It's a bit fancy equation .
Let $x>0$ :
Then define the CF in even times:
$$f\left(x\right)=\frac{1}{x+\frac{\cos\left(x\right)}{x+\frac{2\cos\left(\cos\left(x\right)\right)}{x+\frac{3\cos\left(\cos\left(\cos\left(x\right)\right)\right)}{...}}}}$$
Then let one of the maxima over the strictly positive real axis :
$$f'(y)=0$$
Then it seems we have :
$$y=f(y)$$
I have no strategy to tackle it.I discourage the derivative way which is a big problem here.
Question :
Is it true ? Is there a closed form ?
The series does converge, at least for $x > 0$, but we must only take the even terms.
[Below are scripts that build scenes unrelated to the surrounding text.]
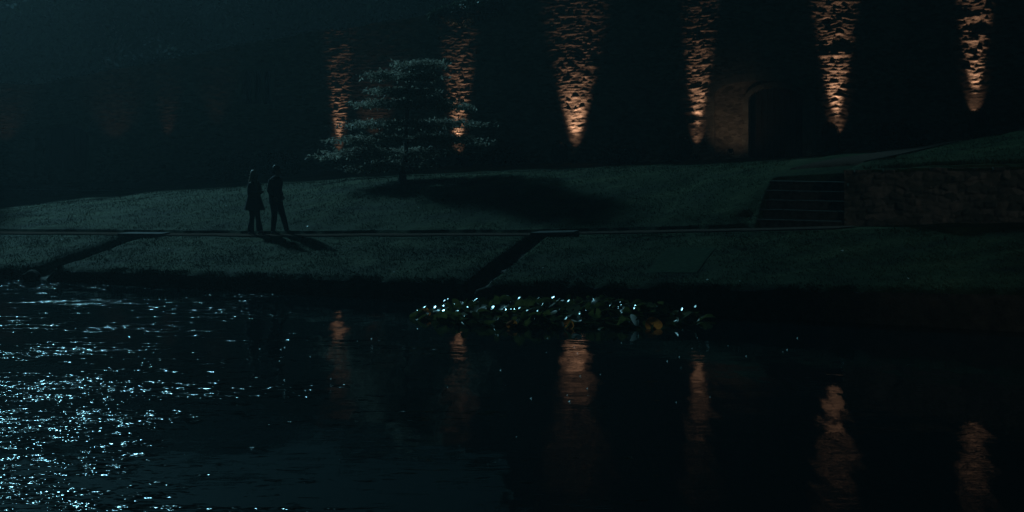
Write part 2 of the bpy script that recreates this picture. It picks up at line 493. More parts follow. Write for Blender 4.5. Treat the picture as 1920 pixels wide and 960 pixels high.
# ------------------------------------------------------------------ rubble relief
def rubble(w, z, seed, ch=(.07, .15), ln=(.14, .42), depth=.05, joint=.012):
    """height of a coursed rubble face at (w,z): courses of uneven stones, each set proud by its own amount"""
    r = np.random.default_rng(seed)
    zz = z + (vnoise(w * .6, z * .2, seed + 1) - .5) * .22 + (vnoise(w * 2.4, z * 1.2, seed + 2) - .5) * .12 + (vnoise(w * 7, z * 5, seed + 12) - .5) * .05
    lo_, hi_ = zz.min() - 1, zz.max() + 1
    edges = [lo_]
    while edges[-1] < hi_: edges.append(edges[-1] + r.uniform(*ch))
    edges = np.array(edges)
    ci = np.clip(np.searchsorted(edges, zz, side='right') - 1, 0, len(edges) - 2)
    cz0 = edges[ci]; cz1 = edges[ci + 1]
    out = np.zeros_like(w)
    wmin, wmax = w.min() - 1, w.max() + 1
    ww = w + (vnoise(w * 3, z * 9, seed + 3) - .5) * .05
    for c in np.unique(ci):
        m = ci == c
        e = [wmin - r.uniform(0, .4)]
        while e[-1] < wmax: e.append(e[-1] + r.uniform(*ln))
        e = np.array(e)
        k = len(e)
        dep = r.normal(0, depth * .42, k); tx = r.normal(0, .12, k); tz = r.normal(0, .22, k)
        hgt = r.random(k)
        j = np.clip(np.searchsorted(e, ww[m], side='right') - 1, 0, k - 2)
        a = ww[m] - e[j]; b = e[j + 1] - ww[m]
        u = zz[m] - cz0[m]; v = cz1[m] - zz[m]
        d = np.minimum(np.minimum(a, b), np.minimum(u, v))
        edge = np.clip(d / (joint * 2.2), 0, 1) ** .6
        out[m] = (depth * .75 * edge + edge * (dep[j] + tx[j] * (a - b) * .25 + tz[j] * (u - v) * .3))
    out += (vnoise(w * 11, z * 16, seed + 4) - .5) * depth * .35 + (vnoise(w * 24, z * 30, seed + 5) - .5) * depth * .2
    out += (vnoise(w * 1.1, z * 1.6, seed + 6) - .5) * depth * 1.1
    return out

# ------------------------------------------------------------------ castle wall
TOPX = [-60, -15.9, -15.6, -12, -8, -4.5, -1, 1.5, 3.2, 5, 6.0, 6.2, 30, 60]
TOPZ = [11.0, 10.8, 5.0, 5.1, 5.7, 6.3, 6.9, 7.2, 7.45, 7.75, 7.95, 9.9, 10.4, 10.6]  # wall raised above view at left end and right half to cast shade
def wtop(w): return np.interp(w, TOPX, TOPZ) + (vnoise(w * 1.2, w * 0, 44) - .5) * .12
def wbase(w):
    x, y = -6.06 + WX * w, 50 + WY * w
    s, t = ST(x, y)
    return np.interp(s, *T_BASE)

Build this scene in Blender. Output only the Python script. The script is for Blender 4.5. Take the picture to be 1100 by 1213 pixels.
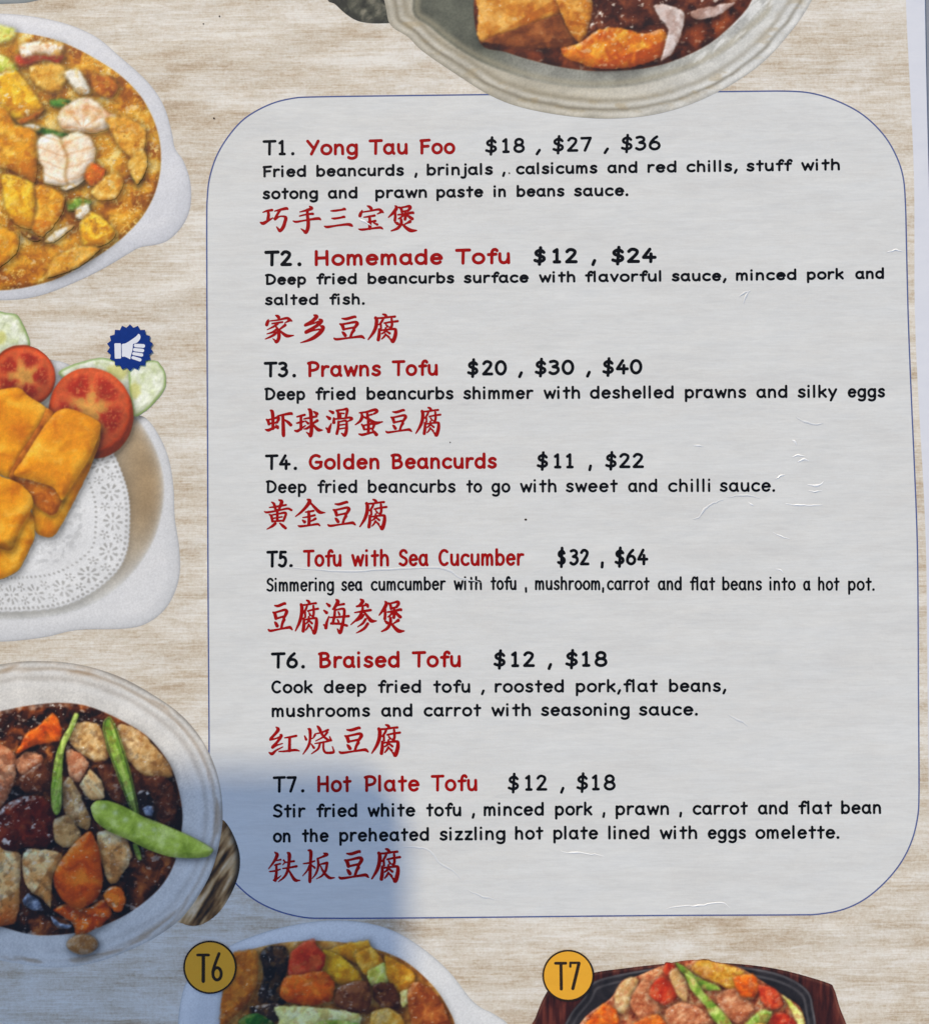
import bpy, math
import numpy as np

# ------------------------------------------------------------------ camera, world, sun
for o in list(bpy.data.objects):
    bpy.data.objects.remove(o)
SC = bpy.context.scene
COL = SC.collection
W, H, F = 1100.0, 1213.0, 1300.0          # photograph size and focal length in its pixels
MM = 0.0002                                # one photograph pixel on the card = 0.2 mm
DIST = F * MM
TILT, ROLL = math.radians(1.0), math.radians(-0.65)
cam_d = bpy.data.cameras.new('camera')
cam = bpy.data.objects.new('camera', cam_d)
COL.objects.link(cam)
cam_d.sensor_fit = 'HORIZONTAL'
cam_d.sensor_width = 36.0
cam_d.lens = 36.0 * F / W
cam_d.clip_start, cam_d.clip_end = 0.01, 50.0
cz, sz, cx, sx_ = math.cos(ROLL), math.sin(ROLL), math.cos(TILT), math.sin(TILT)
RM = np.array([[cz, -sz, 0], [sz, cz, 0], [0, 0, 1]]) @ np.array([[1, 0, 0], [0, cx, -sx_], [0, sx_, cx]])
fwd = RM @ np.array([0, 0, -1.0])
CAM = -fwd * DIST / abs(fwd[2]) * 1.0
cam.location = CAM
cam.rotation_euler = (TILT, 0, ROLL)
cam_d.dof.use_dof = True
cam_d.dof.focus_distance = DIST * 1.006
cam_d.dof.aperture_fstop = 5.6
SC.camera = cam

SUN_EL, SUN_AZ = math.radians(37), math.radians(-30)     # azimuth clockwise from +Y
SUN_DIR = np.array([math.sin(SUN_AZ) * math.cos(SUN_EL), math.cos(SUN_AZ) * math.cos(SUN_EL), math.sin(SUN_EL)])
world = bpy.data.worlds.new("World")
SC.world = world
world.use_nodes = True
wn = world.node_tree
sky = wn.nodes.new('ShaderNodeTexSky')
sky.sky_type = 'NISHITA'
sky.sun_disc = False
sky.sun_elevation = SUN_EL
sky.sun_rotation = SUN_AZ
wn.links.new(sky.outputs[0], wn.nodes['Background'].inputs[0])
wn.nodes['Background'].inputs[1].default_value = 0.15
sun_d = bpy.data.lights.new('sun', 'SUN')
sun_d.energy = 2.65
sun_d.angle = math.radians(0.55)
sun_d.color = (1.0, 0.82, 0.50)
sun = bpy.data.objects.new('sun', sun_d)
COL.objects.link(sun)
sun.location = tuple(SUN_DIR * 3)
from mathutils import Vector
sun.rotation_euler = Vector(tuple(-SUN_DIR)).to_track_quat('-Z', 'Y').to_euler()
SC.view_settings.view_transform = 'Standard'
SC.view_settings.look = 'None'
SC.view_settings.exposure = 0.2
SC.view_settings.gamma = 1.0


def P(px, py):
    """photograph pixel -> point of the card plane (metres)"""
    px = np.asarray(px, float); py = np.asarray(py, float)
    u, v = (px - W / 2) / F, -(py - H / 2) / F
    d = np.stack([u, v, -np.ones_like(u)], -1) @ RM.T
    t = -CAM[2] / d[..., 2]
    return CAM[0] + d[..., 0] * t, CAM[1] + d[..., 1] * t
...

I'll use the shorthand $c^n := \cos(...\cos(x)...)$. Writing the continued fractions so all the numerators are 1's, have $f(x) = \frac{1}{x+} \frac{1}{\frac{1}{c^1}x+} \frac{1}{\frac{c^1}{2c^2}x+} \frac{1}{\frac{2c^2}{c^1 3c^3}x +...}$, i.e., $f(x) = [0;\frac{1}{c^1}x, \frac{c^1}{2c^2}x,\frac{2c^2}{c^1 3c^3}x,...].$ From this source https://math.mit.edu/~rmd/IAP/continuedfractions.pdf, one can see that if we only take the even terms, $f_{2n}(x)$, then this gives us an increasing sequence of functions bounded above by $f_1(x)$. Specifically, for each $x$, there is a monotonic sequence $f_{2n}(x)$ which defines a continuous function bounded by $f_1(x)$.
However, the maximum $y$ of $f$ does not seem to satisfy $f(y) = y$. I graphed the first 10 or so $f$'s here: https://www.desmos.com/calculator/jaqljmyshv and you can see that eventually, the $y_{max}$'s lie above $y = x$. We can prove that the $2n+2$th $y_{max}$ always lies above and to the left of the $2n$th $y_{max}$. See that to go from $f_{2n}$ to $f_{2n+2}$ we input $x + \frac{2nc^{2n}}{x+\frac{(2n+1)c^{2n+1}}{x}}$ into the bottom most $x$ slot. When $n >> 0$, of course, $c^n = \cos(...\cos(x)...) \approx 0.7391,$ the dottie number. Simplifying, $x + \frac{2nc^{2n}}{x+\frac{(2n+1)c^{2n+1}}{x}} = \frac{x^3 + (4n+1)cx}{x^2 + (2n+1)c}.$ So for $x \in (0,1)$, as $n$ gets large, this fraction approaches the function $2x$. In general, we go from $f_{2n}$ to $f_{2n+2m}$ by inputting fractions that look like $$x+\frac{nc}{x+\frac{\left(n+1\right)c}{x+\frac{\left(n+2\right)c}{x+\frac{\left(n+3\right)c}{x+\frac{\left(n+4\right)c}{x+\frac{\left(n+5\right)c}{x+...}}}}}}$$ into the bottom most $x$ slot. Via a similar approximation argument, these fractions are close to linear functions with slope $m \in \mathbb{Z}$! Specifically, the fraction with $2k$ layers is $\approx (k+1)x$, assuming $n$ is large. So then your $f$'s can be approximated by $\frac{1}{x + ... } + \frac{1}{mx}$ (assuming you get the indices correct). From here, it is clear that the max of $f_{2n+m +2}$ is attained at a lower $x$ value than $f_{2n+m}$. So since the $f_{max}$'s lie above $y = x$ for the small values I plotted, we know that the limiting case (if it even exists) must lie above $y = x$ as well.